GIVEN MATERIAL
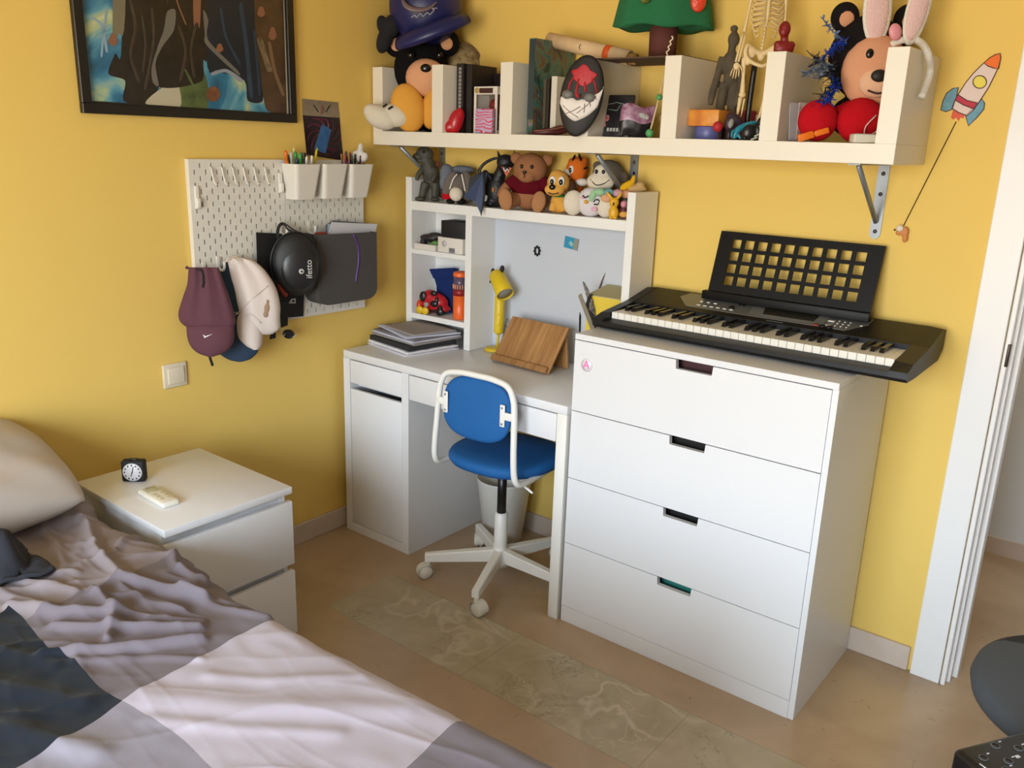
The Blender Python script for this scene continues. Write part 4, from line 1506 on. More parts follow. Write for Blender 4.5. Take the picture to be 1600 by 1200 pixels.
# carved wooden figure
WOODG = mat('driftwood', '#5b5140', rough=.9, var=('#453d30', 40, .3), bump=(60, .7))
F = Frame(1133, 214, -.14, SZ)
wf_ = F.thing('carved_wooden_figure', 'tall grey brown carved wooden figure between orange box and skeleton', 'figurine')
F.blob('figure', WOODG, F.e(-2, 108, 14, 20, 0, 11), F.e(0, 88, 11, 14, 0, 9), F.e(-1, 143, 9, 11, 0, 8), F.t([(-3, 120, 0), (-2, 140, 0)], [6, 6]), F.e(-2, 158, 6, 5, 0, 6),
       F.t([(-15, 118, 0), (-21, 92, 2), (-27, 66, 4), (-29, 50, 6)], [6.5, 5.5, 6, 4]), F.t([(11, 118, 0), (17, 92, 2), (15, 68, 4), (12, 50, 6)], [6.5, 5.5, 6, 4]),
       F.t([(-8, 82, 0), (-12, 50, 0), (-13, 6, 0)], [8, 7, 8]), F.t([(7, 82, 0), (6, 50, 0), (6, 6, 0)], [8, 7, 8]), F.e(-14, 4, 9, 5, 4, 9), F.e(7, 4, 9, 5, 4, 9), vox=.0035, it=2)

# skeleton on its pole
F = Frame(1170, 196, -.17, SZ)
F.yaw = R(28)
BONE = mat('bone_plastic', '#dcc494', rough=.55)
sk = F.thing('model_skeleton', 'cream plastic human skeleton model hanging on a black pole', 'skeleton')
F.tube('pole', BLACK, [(-3, 2, -4), (-2, 60, -4), (0, 108, -4)], 4.5)
F.ell('stand_foot', BLACK, F.e(-2, 2.5, 20, 2.5, -4, 20))
sp_ = M()
for k in range(22):
    c = 128 + k * 5.2
    sp_.ell(F.p(8 + 2 * math.sin(k * .2), c, -6 - 2 * math.sin(k * .28)), (3.2 * F.s, 3.4 * F.s, 2.1 * F.s), None, 0, 10, 6)
    sp_.tube([F.p(8 + 2 * math.sin(k * .2), c - 3, -6), F.p(8 + 2 * math.sin(k * .2), c + 3, -6)], 1.6 * F.s, 6)
sp_.build('spine', BONE, sk, world=False)
rbm = M()
for k in range(9):
    c = 214 - k * 6.8
    w_ = [12, 17, 20, 22, 23, 23, 22, 20, 17][k]
    for s_ in (-1, 1):
        pts = [(10, c + 4, -6), (10 + s_ * w_ * .6, c + 4, -8), (10 + s_ * w_, c - 1, 2), (10 + s_ * w_ * .8, c - 8 - k * .6, 11), (10 + s_ * (w_ * .22 + (k > 6) * 6), c - 7 + (k > 5) * 2 - (k > 6) * 5, 14)]
        rbm.tube(spline([F.p(*q) for q in pts], 4), 1.25 * F.s, 6)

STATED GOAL
Copy each line above precisely, dropping the pictures.

REPLY
The Blender Python script for this scene continues. Write part 4, from line 1506 on. More parts follow. Write for Blender 4.5. Take the picture to be 1600 by 1200 pixels.
# carved wooden figure
WOODG = mat('driftwood', '#5b5140', rough=.9, var=('#453d30', 40, .3), bump=(60, .7))
F = Frame(1133, 214, -.14, SZ)
wf_ = F.thing('carved_wooden_figure', 'tall grey brown carved wooden figure between orange box and skeleton', 'figurine')
F.blob('figure', WOODG, F.e(-2, 108, 14, 20, 0, 11), F.e(0, 88, 11, 14, 0, 9), F.e(-1, 143, 9, 11, 0, 8), F.t([(-3, 120, 0), (-2, 140, 0)], [6, 6]), F.e(-2, 158, 6, 5, 0, 6),
       F.t([(-15, 118, 0), (-21, 92, 2), (-27, 66, 4), (-29, 50, 6)], [6.5, 5.5, 6, 4]), F.t([(11, 118, 0), (17, 92, 2), (15, 68, 4), (12, 50, 6)], [6.5, 5.5, 6, 4]),
       F.t([(-8, 82, 0), (-12, 50, 0), (-13, 6, 0)], [8, 7, 8]), F.t([(7, 82, 0), (6, 50, 0), (6, 6, 0)], [8, 7, 8]), F.e(-14, 4, 9, 5, 4, 9), F.e(7, 4, 9, 5, 4, 9), vox=.0035, it=2)

# skeleton on its pole
F = Frame(1170, 196, -.17, SZ)
F.yaw = R(28)
BONE = mat('bone_plastic', '#dcc494', rough=.55)
sk = F.thing('model_skeleton', 'cream plastic human skeleton model hanging on a black pole', 'skeleton')
F.tube('pole', BLACK, [(-3, 2, -4), (-2, 60, -4), (0, 108, -4)], 4.5)
F.ell('stand_foot', BLACK, F.e(-2, 2.5, 20, 2.5, -4, 20))
sp_ = M()
for k in range(22):
    c = 128 + k * 5.2
    sp_.ell(F.p(8 + 2 * math.sin(k * .2), c, -6 - 2 * math.sin(k * .28)), (3.2 * F.s, 3.4 * F.s, 2.1 * F.s), None, 0, 10, 6)
    sp_.tube([F.p(8 + 2 * math.sin(k * .2), c - 3, -6), F.p(8 + 2 * math.sin(k * .2), c + 3, -6)], 1.6 * F.s, 6)
sp_.build('spine', BONE, sk, world=False)
rbm = M()
for k in range(9):
    c = 214 - k * 6.8
    w_ = [12, 17, 20, 22, 23, 23, 22, 20, 17][k]
    for s_ in (-1, 1):
        pts = [(10, c + 4, -6), (10 + s_ * w_ * .6, c + 4, -8), (10 + s_ * w_, c - 1, 2), (10 + s_ * w_ * .8, c - 8 - k * .6, 11), (10 + s_ * (w_ * .22 + (k > 6) * 6), c - 7 + (k > 5) * 2 - (k > 6) * 5, 14)]
        rbm.tube(spline([F.p(*q) for q in pts], 4), 1.25 * F.s, 6)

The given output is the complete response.